I wouldn't place complete faith in Maccoby's speculations. There is certainly no "clear evidence that Judas did nothing except what Jesus had charged him to do, and that the 'Barabbas' whose release was demanded by the Jews was Jesus himself." These are presumably interesting literary speculations, as in, e.g., Nikos Kazantzakis' novel or D. H. Lawrence's short story.
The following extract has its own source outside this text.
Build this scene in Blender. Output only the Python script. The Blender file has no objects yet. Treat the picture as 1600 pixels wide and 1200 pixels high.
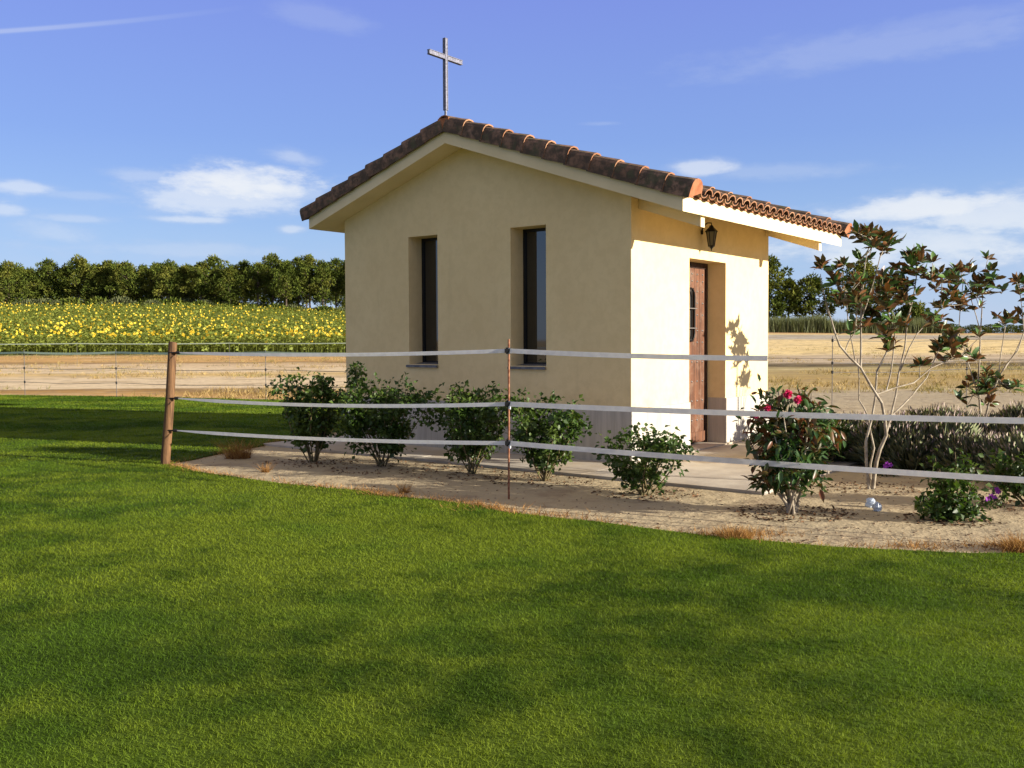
import bpy, math, random
import numpy as np
from mathutils import Vector, Matrix, noise
random.seed(7)
rng = np.random.default_rng(11)
S = bpy.context.scene
COL = S.collection
R = math.radians

# ------------------------------------------------------------------ camera
F, PITCH, ROLL, CY, CAMH = 1500.0, -0.039, 0.0047, 588.75, 1.4      # in pixels of a 1600x1200 picture
cam = bpy.data.cameras.new('camera')
camo = bpy.data.objects.new('camera', cam); COL.objects.link(camo)
camo.location = (0, 0, CAMH)
camo.rotation_mode = 'QUATERNION'
camo.rotation_quaternion = (Matrix.Rotation(R(90) + PITCH, 4, 'X') @ Matrix.Rotation(-ROLL, 4, 'Z')).to_quaternion()
cam.sensor_width = 36.0; cam.lens = 36.0 * F / 1600
cam.shift_y = -(600 - CY) / 1600
cam.clip_start = 0.05; cam.clip_end = 9000
S.camera = camo
S.render.resolution_x, S.render.resolution_y = 1024, 768

# ------------------------------------------------------------------ light
SUN = Vector((0.978, -0.366, 0.262)).normalized()
sun = bpy.data.lights.new('sun', 'SUN'); sun.energy = 5.0; sun.angle = R(0.5); sun.color = (1.0, 0.92, 0.79)
suno = bpy.data.objects.new('sun', sun); COL.objects.link(suno)
suno.rotation_euler = SUN.to_track_quat('Z', 'Y').to_euler(); suno.location = (20, -8, 12)
S.view_settings.view_transform = 'Standard'; S.view_settings.look = 'None'
S.view_settings.exposure = 1.15; S.view_settings.gamma = 1
SKY_TINT = (0.98, 0.86, 1.12)


def ray(px, py):
    x = (px - 800) / F; u = (CY - py) / F
    c, s = math.cos(-ROLL), math.sin(-ROLL)
    x, u = x * c - u * s, x * s + u * c
    c, s = math.cos(PITCH), math.sin(PITCH)
    return Vector((x, c - u * s, s + u * c))
def G(px, py, z=0.0):
    r = ray(px, py); t = (z - CAMH) / r.z
    return Vector((r.x * t, r.y * t, z))
def AT(px, py, Y):
    r = ray(px, py); t = Y / r.y
    return Vector((r.x * t, Y, CAMH + r.z * t))

# ------------------------------------------------------------------ node helper
class NT:
    def __init__(s, tree): s.t = tree; s.n = tree.nodes; s.l = tree.links
    def node(s, typ, ins=None, **kw):
        nd = s.n.new(typ)
        for k, v in kw.items(): setattr(nd, k, v)
        if ins:
            for k, v in ins.items():
                if isinstance(v, bpy.types.NodeSocket): s.l.new(v, nd.inputs[k])
                else: nd.inputs[k].default_value = v
        return nd
    def math(s, op, a, b=None, c=None, clamp=False):
        nd = s.n.new('ShaderNodeMath'); nd.operation = op; nd.use_clamp = clamp
        for i, v in enumerate((a, b, c)):
            if v is None: continue
            if isinstance(v, bpy.types.NodeSocket): s.l.new(v, nd.inputs[i])
            else: nd.inputs[i].default_value = v
        return nd.outputs[0]
    def mix(s, f, a, b, mode='MIX'):
        nd = s.n.new('ShaderNodeMix'); nd.data_type = 'RGBA'; nd.blend_type = mode
        for i, v in ((0, f), (6, a), (7, b)):
            if isinstance(v, bpy.types.NodeSocket): s.l.new(v, nd.inputs[i])
            elif i == 0: nd.inputs[0].default_value = v
            else: nd.inputs[i].default_value = (*v[:3], 1)
        return nd.outputs[2]
    def ramp(s, f, stops, interp='LINEAR'):
        nd = s.n.new('ShaderNodeValToRGB'); nd.color_ramp.interpolation = interp
        e = nd.color_ramp.elements
        while len(e) < len(stops): e.new(0.5)
        for i, (p, c) in enumerate(stops):
            e[i].position = p; e[i].color = (*c[:3], 1) if not isinstance(c, (int, float)) else (c, c, c, 1)
        if isinstance(f, bpy.types.NodeSocket): s.l.new(f, nd.inputs[0])
        return nd.outputs[0]
    def noise(s, scale, detail=4, vec=None, rough=0.55):
        nd = s.n.new('ShaderNodeTexNoise'); nd.inputs['Scale'].default_value = scale
        nd.inputs['Detail'].default_value = detail; nd.inputs['Roughness'].default_value = rough
        if vec is not None: s.l.new(vec, nd.inputs['Vector'])
        return nd.outputs['Fac']
    def maprange(s, v, a, b, c=0.0, d=1.0, smooth=True):
        nd = s.n.new('ShaderNodeMapRange'); nd.interpolation_type = 'SMOOTHSTEP' if smooth else 'LINEAR'
        s.l.new(v, nd.inputs[0])
        for i, x in enumerate((a, b, c, d)): nd.inputs[i + 1].default_value = x
        return nd.outputs[0]

# ------------------------------------------------------------------ world: Nishita sky mixed with a hand-set gradient, clouds by direction
W = bpy.data.worlds.new('World'); S.world = W; W.use_nodes = True
t = NT(W.node_tree); t.n.clear()
sky = t.node('ShaderNodeTexSky', sky_type='NISHITA', sun_disc=False, sun_elevation=math.asin(SUN.z),
             sun_rotation=math.atan2(SUN.x, SUN.y), air_density=1.0, dust_density=0.4, ozone_density=3.2, altitude=800)
tc = t.node('ShaderNodeTexCoord')
sep = t.node('ShaderNodeSeparateXYZ', {0: tc.outputs['Generated']})
az = t.math('ARCTAN2', sep.outputs[0], sep.outputs[1]); el = t.math('ARCSINE', sep.outputs[2])
def azel(px, py):
    r = ray(px, py).normalized(); return math.atan2(r.x, r.y), math.asin(r.z)
cmb = t.node('ShaderNodeCombineXYZ', {0: az, 1: t.math('MULTIPLY', el, 2.6), 2: 0.0})
n1 = t.noise(14, 7, cmb.outputs[0], 0.6); n2 = t.noise(40, 5, cmb.outputs[0], 0.6)
warp = t.math('ADD', t.math('MULTIPLY', t.math('SUBTRACT', n1, 0.47), 1.7), t.math('MULTIPLY', t.math('SUBTRACT', n2, 0.5), 0.7))
def blob(px, py, rx, ry, amp, tilt=0.0, soft=1.15):
    a0, e0 = azel(px, py)
    dx = t.math('MULTIPLY', t.math('SUBTRACT', az, a0), F / rx)
    dy = t.math('MULTIPLY', t.math('SUBTRACT', el, e0), F / ry)
    if tilt: dy = t.math('SUBTRACT', dy, t.math('MULTIPLY', dx, tilt))
    d = t.math('SQRT', t.math('ADD', t.math('MULTIPLY', dx, dx), t.math('MULTIPLY', dy, dy)))
    v = t.math('ADD', t.math('SUBTRACT', soft, d), warp)
    return t.math('MULTIPLY', t.maprange(v, 0.0, 0.95), min(1.0, amp * 1.25))
blobs = [blob(375, 288, 135, 32, 0.68), blob(345, 310, 160, 34, 0.42), blob(455, 245, 45, 14, 0.28, -0.3), blob(35, 292, 65, 13, 0.36),
         blob(130, 305, 110, 8, 0.18), blob(300, 343, 80, 8, 0.34), blob(120, 342, 60, 7, 0.22), blob(5, 328, 30, 10, 0.3),
         blob(455, 358, 28, 9, 0.3), blob(90, 365, 60, 20, 0.2, -0.4), blob(260, 390, 220, 14, 0.16), blob(470, 300, 60, 26, 0.25), blob(230, 275, 60, 12, 0.25), blob(1100, 262, 60, 17, 0.42), blob(1210, 268, 160, 14, 0.18),
         blob(1440, 325, 170, 24, 0.58), blob(1560, 338, 180, 42, 0.45), blob(1420, 380, 240, 46, 0.36),
         blob(940, 193, 40, 4, 0.14), blob(1380, 70, 330, 30, 0.16, 0.55), blob(1500, 30, 200, 16, 0.12, 0.5), blob(500, 25, 90, 22, 0.13, -0.6),
         blob(2050, 300, 260, 60, 0.5), blob(-400, 280, 260, 40, 0.5), blob(-1100, 200, 300, 60, 0.5)]
# contrail
a0, e0 = azel(0, 49); a1, e1 = azel(400, 9)
sl = (e1 - e0) / (a1 - a0)
d = t.math('ABSOLUTE', t.math('SUBTRACT', el, t.math('MULTIPLY_ADD', t.math('SUBTRACT', az, a0), sl, e0)))
line = t.math('MULTIPLY', t.maprange(d, 0.0034, 0.0008), t.maprange(az, a1 + 0.02, a0, 0.0, 0.3))
line = t.math('MULTIPLY', line, t.maprange(az, a0 - 0.5, a0 - 0.2))
m = line
for b_ in blobs: m = t.math('MAXIMUM', m, b_)
lowhaze = t.math('MULTIPLY', t.maprange(el, 0.17, -0.01, 0.0, 0.42), t.maprange(n1, 0.3, 0.7, 0.6, 1.25))
m2 = t.math('ADD', m, lowhaze, clamp=True)
nish = t.mix(1.0, sky.outputs[0], SKY_TINT, 'MULTIPLY')
grad = t.ramp(t.maprange(el, 0.0, 1.0, smooth=False), [(0.0, (0.215, 0.30, 0.405)), (0.10, (0.165, 0.262, 0.402)), (0.20, (0.125, 0.200, 0.405)), (0.37, (0.112, 0.148, 0.412)), (0.50, (0.31, 0.27, 0.24)), (1.0, (0.30, 0.26, 0.22))])  # upper sky, out of view, set pale and warm to brighten the bluish shade
grad = t.mix(1.0, grad, (8.7, 8.7, 8.7), 'MULTIPLY')
skyc = t.mix(0.82, nish, grad)
CLOUD = t.mix(t.maprange(m, 0.05, 0.5), (2.5, 2.9, 3.8), (4.1, 4.2, 4.3))
col = t.mix(m2, skyc, CLOUD)
bg = t.node('ShaderNodeBackground', {'Color': col, 'Strength': 0.1})
t.node('ShaderNodeOutputWorld', {0: bg.outputs[0]})

# ------------------------------------------------------------------ materials
def mat(name, base, rough=0.8, build=None, bump=None, trans=0.0, leafglow=True, metal=0.0, spec=0.3, **extra):
    m_ = bpy.data.materials.new(name); m_.use_nodes = True
    t = NT(m_.node_tree); t.n.clear()
    geo = t.node('ShaderNodeNewGeometry'); tco = t.node('ShaderNodeTexCoord')
    t.pos = geo.outputs['Position']; t.isl = geo.outputs['Random Per Island']; t.obj = tco.outputs['Object']; t.back = geo.outputs['Backfacing']
    c = build(t) if build else None
    p = t.node('ShaderNodeBsdfPrincipled', {'Roughness': rough, 'Metallic': metal, 'Specular IOR Level': spec})
    if c is None: p.inputs['Base Color'].default_value = (*base, 1)
    else: t.l.new(c, p.inputs['Base Color'])
    for k, v in extra.items():
        if k in p.inputs: p.inputs[k].default_value = v
    if bump:
        bs = None
        for (sc, st, dist) in bump:
            bn = t.node('ShaderNodeBump', {'Strength': st, 'Distance': dist, 'Height': t.noise(sc, 5, t.pos)})
            if bs: t.l.new(bs, bn.inputs['Normal'])
            bs = bn.outputs[0]
        t.l.new(bs, p.inputs['Normal'])
    out = p.outputs[0]
    if trans:
        tr = t.node('ShaderNodeBsdfTranslucent')
        if c is None: tr.inputs[0].default_value = (*base, 1)
        else:
            t.l.new(t.mix(1.0, c, (1.25, 1.3, 0.7) if leafglow else (1, 1, 1), 'MULTIPLY'), tr.inputs[0])
        mx = t.node('ShaderNodeMixShader', {0: trans, 1: out, 2: tr.outputs[0]}); out = mx.outputs[0]
    t.node('ShaderNodeOutputMaterial', {0: out})
    return m_
def vary(c1, c2, scale=3.0, detail=4, lo=0.35, hi=0.65):
    return lambda t: t.mix(t.maprange(t.noise(scale, detail, t.pos), lo, hi), c1, c2)
def leafy(c1, c2, c3=None, scale=3.0):
    def f(t):
        c = t.mix(t.isl, c1, c2)
        if c3: c = t.mix(t.maprange(t.noise(scale, 3, t.pos), 0.45, 0.7), c, c3)
        return c
    return f
M = {}
def stucco(t):
    c = t.mix(t.maprange(t.noise(1.1, 5, t.pos), 0.3, 0.7), (0.77, 0.60, 0.31), (0.82, 0.65, 0.345))
    mp = t.node('ShaderNodeMapping', {'Vector': t.pos, 'Scale': (5.0, 5.0, 0.5)})
    st = t.maprange(t.noise(1.6, 4, mp.outputs[0]), 0.58, 0.8, 0.0, 0.16)
    c = t.mix(st, c, (0.50, 0.39, 0.2))
    c = t.mix(t.maprange(t.noise(9, 5, t.pos, .65), .4, .62, 0, .22), c, (0.62, 0.47, 0.22))
    sp = t.node('ShaderNodeSeparateXYZ', {0: t.pos})
    c = t.mix(t.math('MULTIPLY', t.maprange(sp.outputs[2], 1.05, 0.6), t.maprange(t.noise(4, 6, t.pos, .7), .45, .65, 0, .3)), c, (0.45, 0.34, 0.19))
    return t.mix(t.math('MULTIPLY', t.noise(160, 2, t.pos), 0.12), c, (0.46, 0.36, 0.18))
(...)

And I'm not quite sure who the Pauline compilers are supposed to be, but the burden of the real Pauline material -- it's there to be read -- is hardly a "blood libel of the Jews as 'deicides.'" For Paul, the death of Jesus is literally a cosmic event, and he spends a good deal of time writing about the *inclusion* of the Jews in the new age that has brought about (chaps. 9-11, the central part of his major theological statement, the Letter to Romans), beginning with the suggestion that he himself would be willing to be lost to that new age if his people (he was of course a Jew, and a Pharisee) could be included. --CGE

On Thu, 23 Oct 2003, Shane Mage wrote:


> Crucial to the "Barabbas" myth is the fact that the name Bar Abbas
> means nothing else but "Son of the Father." This is also how Jesus
> described himself. Moreover, a variant teading in one of the Gospels
> refers to "Jesus Barabbas." The figures of Barabbas and Judas
> Iscariot were used by the Pauline compilers as the mainstays in their
> blood-libel of the Jews as "deicides." But enough filtered through
> their censorship to give clear evidence that Judas did nothing except
> what Jesus had charged him to do, and that the "Barabbas" whose
> release was demanded by the Jews was Jesus himself (see "Revolution in
> Judea" by Hyam Maccoby, and his articles "BARABBAS" and "JUDAS
> ISCARIOT" in Collier's Encyclopedia).